I have often posted on this blog about my admiration of Bultmann, perhaps the greatest biblical scholar of all time. This can perhaps be said due to the sheer number of subjects he influenced: from methodology to the historical Jesus, from John's Gospel to Paul's letters and theology, from Christology to anthropology, from New Testament soteriology to hermeneutics, and so on. His scope of vision was indeed breathtaking and he managed to think through all of this in such a way that gracefully interwove the various themes all together into the kerygma, God's address to us all in Christ. Indeed, his passion was faithful commitment to the Gospel and he resisted the various distractions on offer in, for example, the Religionsgeschichtliche Schule. Perhaps most notable is Bultmann's 'conversation' with Heideggerian themes such as isolation and anxiety, which he seized and 'inhabited' with the Gospel, drawing fresh insight from the correlation. Though one must immediately add that Heidegger's influence on Bultmann can be exaggerated, and it must be remembered that Heidegger himself denied his thought was concerned with existentialism or existentialist philosophy. That said, the influence is palpable: just look at the themes Bultmann covers in his NT theology of Paul! Thus pens John MacQuarrie in his 1955 work, An Existentialist Theology: A Comparison of Heidegger and Bultmann: 'WHETHER for good or ill, it is a fact that throughout its history Christian theology has fallen at various times under the influence of different secular philosophies'.
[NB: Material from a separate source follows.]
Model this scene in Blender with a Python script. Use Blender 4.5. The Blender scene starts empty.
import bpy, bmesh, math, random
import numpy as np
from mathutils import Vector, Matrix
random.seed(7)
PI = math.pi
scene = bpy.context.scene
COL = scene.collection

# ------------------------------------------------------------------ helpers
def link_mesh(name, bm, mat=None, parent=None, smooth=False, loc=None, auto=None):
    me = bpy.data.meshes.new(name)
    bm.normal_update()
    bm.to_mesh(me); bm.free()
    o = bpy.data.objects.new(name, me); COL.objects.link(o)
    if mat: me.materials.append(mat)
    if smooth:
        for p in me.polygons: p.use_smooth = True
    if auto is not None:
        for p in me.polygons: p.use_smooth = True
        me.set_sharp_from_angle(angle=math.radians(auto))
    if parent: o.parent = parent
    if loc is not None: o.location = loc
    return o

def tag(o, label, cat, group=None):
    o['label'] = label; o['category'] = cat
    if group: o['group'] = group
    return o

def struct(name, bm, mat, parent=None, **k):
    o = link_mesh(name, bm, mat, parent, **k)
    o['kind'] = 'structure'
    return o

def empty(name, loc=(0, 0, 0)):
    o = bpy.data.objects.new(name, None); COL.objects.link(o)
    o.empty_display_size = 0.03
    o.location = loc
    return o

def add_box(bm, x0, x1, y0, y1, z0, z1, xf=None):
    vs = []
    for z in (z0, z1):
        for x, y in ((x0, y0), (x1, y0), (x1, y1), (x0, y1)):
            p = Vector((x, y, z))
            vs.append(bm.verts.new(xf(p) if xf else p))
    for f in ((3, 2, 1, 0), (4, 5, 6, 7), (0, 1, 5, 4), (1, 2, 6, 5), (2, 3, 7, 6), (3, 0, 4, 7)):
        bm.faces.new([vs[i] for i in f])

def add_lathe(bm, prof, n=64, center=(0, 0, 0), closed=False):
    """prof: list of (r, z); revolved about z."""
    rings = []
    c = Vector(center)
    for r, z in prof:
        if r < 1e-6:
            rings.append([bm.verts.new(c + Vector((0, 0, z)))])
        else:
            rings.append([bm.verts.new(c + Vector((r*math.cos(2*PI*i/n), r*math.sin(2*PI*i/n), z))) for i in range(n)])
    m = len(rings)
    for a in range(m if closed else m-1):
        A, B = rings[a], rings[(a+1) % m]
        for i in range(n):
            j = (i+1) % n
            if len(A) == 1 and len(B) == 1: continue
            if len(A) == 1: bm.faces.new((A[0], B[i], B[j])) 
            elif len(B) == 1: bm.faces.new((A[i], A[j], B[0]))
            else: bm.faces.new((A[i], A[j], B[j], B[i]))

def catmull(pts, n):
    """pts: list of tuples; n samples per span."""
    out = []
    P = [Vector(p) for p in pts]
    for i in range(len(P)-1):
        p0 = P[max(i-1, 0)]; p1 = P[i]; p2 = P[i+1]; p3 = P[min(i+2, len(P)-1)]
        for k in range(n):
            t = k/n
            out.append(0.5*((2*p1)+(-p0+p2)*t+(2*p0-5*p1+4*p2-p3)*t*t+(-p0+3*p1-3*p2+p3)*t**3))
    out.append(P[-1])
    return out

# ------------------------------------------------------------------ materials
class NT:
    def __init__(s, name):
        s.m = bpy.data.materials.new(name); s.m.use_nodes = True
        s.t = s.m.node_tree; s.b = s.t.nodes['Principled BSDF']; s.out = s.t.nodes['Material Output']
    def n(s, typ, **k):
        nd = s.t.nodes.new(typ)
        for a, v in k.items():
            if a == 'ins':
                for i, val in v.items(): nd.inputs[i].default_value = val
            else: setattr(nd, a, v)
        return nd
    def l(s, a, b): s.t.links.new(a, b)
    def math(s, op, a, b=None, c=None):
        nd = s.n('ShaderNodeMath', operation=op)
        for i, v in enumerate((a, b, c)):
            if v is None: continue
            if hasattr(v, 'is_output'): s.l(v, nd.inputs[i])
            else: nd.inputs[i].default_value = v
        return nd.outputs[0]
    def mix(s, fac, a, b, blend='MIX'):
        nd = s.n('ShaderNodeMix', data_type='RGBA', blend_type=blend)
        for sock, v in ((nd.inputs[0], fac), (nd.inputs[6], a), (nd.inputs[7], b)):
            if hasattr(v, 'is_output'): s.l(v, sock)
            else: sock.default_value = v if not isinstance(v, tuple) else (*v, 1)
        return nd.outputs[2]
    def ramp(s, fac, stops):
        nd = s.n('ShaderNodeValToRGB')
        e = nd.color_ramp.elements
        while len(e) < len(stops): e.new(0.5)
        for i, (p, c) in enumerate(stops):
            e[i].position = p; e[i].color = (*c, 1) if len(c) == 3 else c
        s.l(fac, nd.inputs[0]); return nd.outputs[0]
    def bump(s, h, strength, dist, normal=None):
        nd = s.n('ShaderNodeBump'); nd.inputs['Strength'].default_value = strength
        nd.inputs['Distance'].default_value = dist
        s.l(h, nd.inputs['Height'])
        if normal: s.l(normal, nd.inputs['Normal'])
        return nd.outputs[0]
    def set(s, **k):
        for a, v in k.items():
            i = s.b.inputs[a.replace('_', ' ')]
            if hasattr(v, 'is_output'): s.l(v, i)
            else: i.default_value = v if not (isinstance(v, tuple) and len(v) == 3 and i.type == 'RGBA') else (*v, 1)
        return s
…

But herein lies the problem, and the soft underbelly of the great man's work. MacQuarrie is wrong. The supposed influence of 'secular philosophies' has not been a fact 'throughout' the history of Christian theology for one simple reason: 'secular' is a relatively modern invention. Yes, this 'Radical Orthodoxy' critique of Bultmann must be heard. In his method of correlation, of seeking to find space for the kerygma in 'secular' philosophy, Bultmann had inadvertently bought into a worldview deeply antithetical to the Christian vision that God is the source of all being and knowing. This led him to the further mistake of confusing the existential content of the resurrection of Jesus on the disciples with the external-to-human-disposition event-edness of Easter.
But Bultmann was simply standing in a long German tradition in this respect, and his work within that institution was without peer. Pick up a book by Bultmann today, and sit at the feet of one of the most important theologian-biblical scholars ever. But read critically, as I am sure our birthday boy himself would encourage you to do.